France: Pap Ndiaye, un historien spécialiste des minorités à la tête de l'Education nationale
C'est la surprise de ce gouvernement: Pap Ndiaye, nouveau ministre de l'Education et de la Jeunesse, est un spécialiste de l'histoire sociale des Etats-Unis et des minorités, universitaire respecté et adepte du consensus, une personnalité qui apparaît en rupture avec celle de son prédécesseur.
Lors de la passation de pouvoir avec Jean-Michel Blanquer, il a rendu hommage à son "collègue historien" Samuel Paty, assassiné en octobre 2020, et a prôné "le dialogue avec toute la communauté éducative". "Mes premières pensées vont vers le monde des enseignants, qui est le mien depuis toujours", a-t-il dit.
Se définissant comme "un pur produit de la méritocratie républicaine", cet historien de 56 ans, de père sénégalais et de mère française, a affirmé être "peut-être un symbole, celui de la méritocratie, mais peut-être aussi celui de la diversité".
"Pap Ndiaye est là parce qu'il partage avec Jean-Michel Blanquer l'objectif d'offrir à nos enfants l'excellence et l'égalité des chances.

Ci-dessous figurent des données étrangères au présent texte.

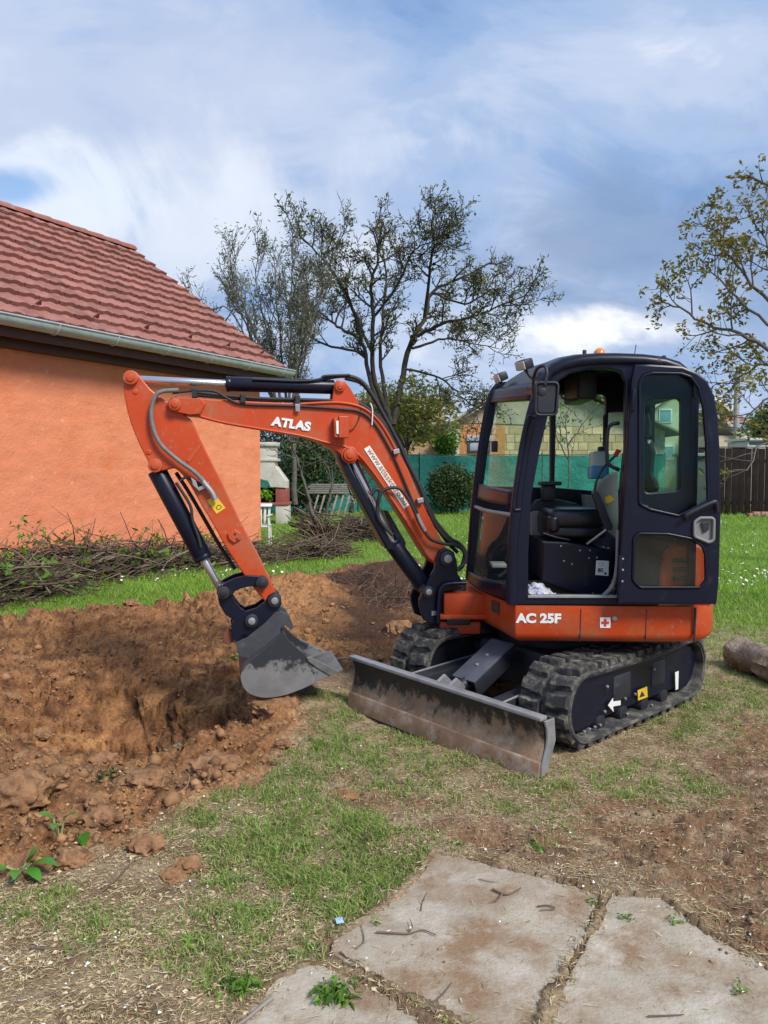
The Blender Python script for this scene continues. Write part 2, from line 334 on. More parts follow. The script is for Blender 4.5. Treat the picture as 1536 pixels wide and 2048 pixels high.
def masks(x, y):
    w = 0.16 * fbm(x, y, 1.7, 4, 5); soil = sstep(.10, -.12, sdpoly(x, y, DIRT) + w)
    dark = sstep(.3, -.3, sdpoly(x, y, DARK) + 2.2 * w)
    mud = np.maximum(sstep(.22, -.22, sdpoly(x, y, MUD) + 2.0 * w), .8 * sstep(.12, -.12, sdpoly(x, y, MUD2) + 1.5 * w))
    slab = np.full(np.shape(x), 1e9)
    for s in SLABXY: slab = np.minimum(slab, sdpoly(x, y, s))
    return soil, dark, mud, slab
def height(x, y, mk=None, parts=False):
    x = np.asarray(x, float); y = np.asarray(y, float)
    soil, dark, mud, slab = mk if mk is not None else masks(x, y)
    h = .018 * fbm(x, y, .9, 4, 1) * sstep(40, 10, y) + .006 * fbm(x, y, 7, 3, 2)
    # spoil ridge behind the pit
    best = np.full(x.shape, 1e9); hz = np.zeros(x.shape); sgn = np.zeros(x.shape)
    for (ax, ay, az), (bx, by, bz) in zip(RIDGE[:-1], RIDGE[1:]):
        ex, ey = bx - ax, by - ay; t = np.clip(((x - ax) * ex + (y - ay) * ey) / (ex * ex + ey * ey), 0, 1)
        d = np.hypot(x - ax - t * ex, y - ay - t * ey); m = d < best
        hz = np.where(m, az + t * (bz - az), hz); sgn = np.where(m, (x - ax) * ey - (y - ay) * ex, sgn); best = np.minimum(best, d)
    wid = np.where(sgn > 0, 1.05, .62) * (1 + .25 * fbm(x, y, 1.1, 2, 8))
    r1 = np.exp(-(best / wid) ** 2.0)
    h = h + .93 * hz * r1 * (1 + .22 * fbm(x, y, 1.9, 3, 9))
    # the pit
    pit = gauss(x, y, -1.62, 4.80, .80, .62, -.10) 
    pit = sstep(.16, .86, pit + .16 * fbm(x, y, 2.2, 4, 12))
    h = h - .62 * pit
    h = h + .17 * gauss(x, y, -2.85, 4.45, .5, .9, .25) + .10 * gauss(x, y, -2.3, 3.75, .5, .3) - .05 * gauss(x, y, -1.6, 4.05, .5, .25)
    h = h + .085 * gauss(x, y, -.80, 4.38, .40, .26) + .13 * gauss(x, y, -1.05, 5.2, .5, .4) + .10 * gauss(x, y, -.62, 4.85, .25, .3)
    h = h + .10 * gauss(x, y, -.95, 4.12, .28, .14) - .11 * gauss(x, y, -1.02, 3.98, .12, .05, .2)
    # lumps in loose soil: billowed noise with small undercut shadows
    yy = y + 2.3 * h; xq = x + 1.0 * h; bil = np.abs(fbm(xq, yy, 3.1, 4, 20, .55)); bil2 = np.abs(fbm(xq + .1, yy, 8.3, 3, 25, .6))
    lum = .10 * (bil - .22) + .075 * (bil2 - .19) + .07 * fbm(xq, yy, 2.2, 3, 31) + .062 * (np.abs(fbm(xq, yy, 16, 3, 36, .7)) - .2)
    smooth = 1 - .6 * gauss(x, y, -.55, 7.1, .45, .6)
    lum = soil * lum * np.clip(smooth, .1, 1) * (1.0 + .25 * r1) * (1 - .35 * dark)
    h = h + lum
    h = h + dark * (.03 * fbm(x, y, 9, 3, 41) - .05)
    # churned mud with tread ruts on the right
    c, s = math.cos(.75), math.sin(.75); u = x * c + y * s; v = -x * s + y * c
    rut = np.sin(u * 2 * np.pi / .11 + 2.5 * fbm(x, y, 2.5, 2, 44)) * sstep(-.1, .25, fbm(x, y, 1.5, 2, 46))
    h = h + mud * (.016 * rut + .060 * (np.abs(fbm(x, y, 6, 4, 48, .62)) - .2) + .03 * fbm(x, y, 2.5, 2, 49))
    h = h - .075 * gauss(x, y, G(960, 1678).x, G(960, 1678).y, .15, .05, -.25) + .03 * gauss(x, y, G(980, 1655).x, G(980, 1655).y, .22, .05, -.25)
    h = h + .05 * gauss(x, y, -.25, 4.75, .3, .3)
    # rough sod between the grass plants
    sod = .012 * np.abs(fbm(x, y, 11, 3, 52, .6)) + .010 * fbm(x, y, 4.5, 3, 54)
    h = h + (1 - soil) * (1 - mud) * sod * sstep(25, 9, y)
    cr = .055 * fbm(x, y, 4, 4, 57) + .012; h = np.where(slab < -cr, np.minimum(h, 0) * .3 - .05, np.where(slab < .015, np.clip(h, .0, .02) + .010, h))
    return (h, lum) if parts else h
def axis_y():
    ys = [1.1]
    while ys[-1] < 15: ys.append(ys[-1] + max(.013, .0036 * ys[-1]))
    d = .06
    while ys[-1] < 3000: ys.append(ys[-1] + d); d *= 1.09
    b = [1.1]; d = .03
    while b[-1] > -600: b.append(b[-1] - d); d *= 1.22
    return np.array(b[:0:-1] + ys)
def axis_x():
    xs = [0.0]
    while xs[-1] < 3.6: xs.append(xs[-1] + .019)
    d = .02
    while xs[-1] < 2500: xs.append(xs[-1] + d); d *= 1.06
    a = np.array(xs); return np.concatenate([-a[:0:-1], a])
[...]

Et je pense qu'il incarne ça", a déclaré la Première ministre Elisabeth Borne sur TF1. "Sa feuille de route, c'est de continuer, d'aller plus loin".
Professeur pendant de nombreuses années à Sciences Po Paris, Pap Ndiaye, qui était à la tête depuis l'an dernier du Palais de la Porte Dorée --institution qui comprend le Musée de l'histoire de l'immigration-- fait figure de "pointure" sur les questions liées aux minorités.
"Dans le domaine de l'Histoire, c'est quelqu'un qui a été innovant", dit de lui l'historien Pascal Blanchard, spécialiste de la colonisation, pour qui "ses travaux sur la présence noire en France sont fondateurs". "C’est bien d'aller chercher un pédagogue au moment où il y a un mal-être chez les enseignants".
"Sur tout ce qui touche aux minorités, il incarne des orientations qui ne sont certainement pas celles que Jean-Michel Blanquer a mises en oeuvre", relève le sociologue Michel Wieviorka.
Un atout pour la réconciliation?
Ancien élève de l'Ecole normale supérieure de Saint-Cloud, agrégé d'histoire, titulaire d'un doctorat obtenu à l’École des hautes études en sciences sociales (EHESS) et diplômé de l'université de Virginie (Master en histoire des Etats-Unis), Pap Ndiaye est le frère aîné de l'écrivaine Marie NDiaye, prix Goncourt 2009.
Il publie en 2008 "La Condition noire, essai sur une minorité française", son ouvrage de référence.
En 2019, toujours avec l'envie de vulgariser ses sujets d'étude, il devient conseiller scientifique de l'exposition "Le modèle noir", au Musée d'Orsay à Paris, sur la représentation des Noirs dans les arts visuels. Plus récemment, il a co-présenté un rapport sur la diversité à l'Opéra de Paris.
Lors de son arrivée à la tête du Musée national de l'histoire de l'immigration en mars 2021, il déclarait à l'AFP que sa nomination était un symbole pour les jeunes "non-blancs", même si elle s'expliquait "d'abord" par son travail d'historien et sa "longue carrière d'universitaire". "Je m'assume tel quel avec ma couleur de peau", poursuivait-il.
Réputé partisan du consensus, sa personnalité pourrait être un atout pour favoriser la réconciliation avec le monde enseignant, très critique à l'égard de Jean-Michel Blanquer.
Une nouvelle direction
Pour Michel Wieviorka, "c'est quelqu'un de très réfléchi, très posé". "S'il a les moyens d'avoir la politique qu'il peut incarner, comme personnalité intellectuelle, je pense que nous irons dans une direction nouvelle", dit-il.
L'arrivée à l'Education nationale de cet universitaire, qui avait signé en 2012 une tribune appelant à voter pour François Hollande, a suscité la surprise.
"Pour moi, Pap Ndiaye n'était pas du tout là-dedans. Ce qui est sûr, c'est qu'il fallait +déblanquériser+ l'Education nationale", a réagi auprès de l'AFP le député LFI Alexis Corbière. Mais "ce coup médiatique, le seul de ce gouvernement terne, ne désamorcera pas la profonde colère dans l'Education nationale".
Pour le Snes-FSU, principal syndicat enseignant du second degré, "la nomination de Pap Ndiaye est une rupture avec Jean-Michel Blanquer à plus d’un titre". Mais "l'Education nationale ne se gouverne pas uniquement à coup de symboles", met-il en garde. "Les urgences sont réelles, des réponses rapides sont attendues, notamment en matière salariale".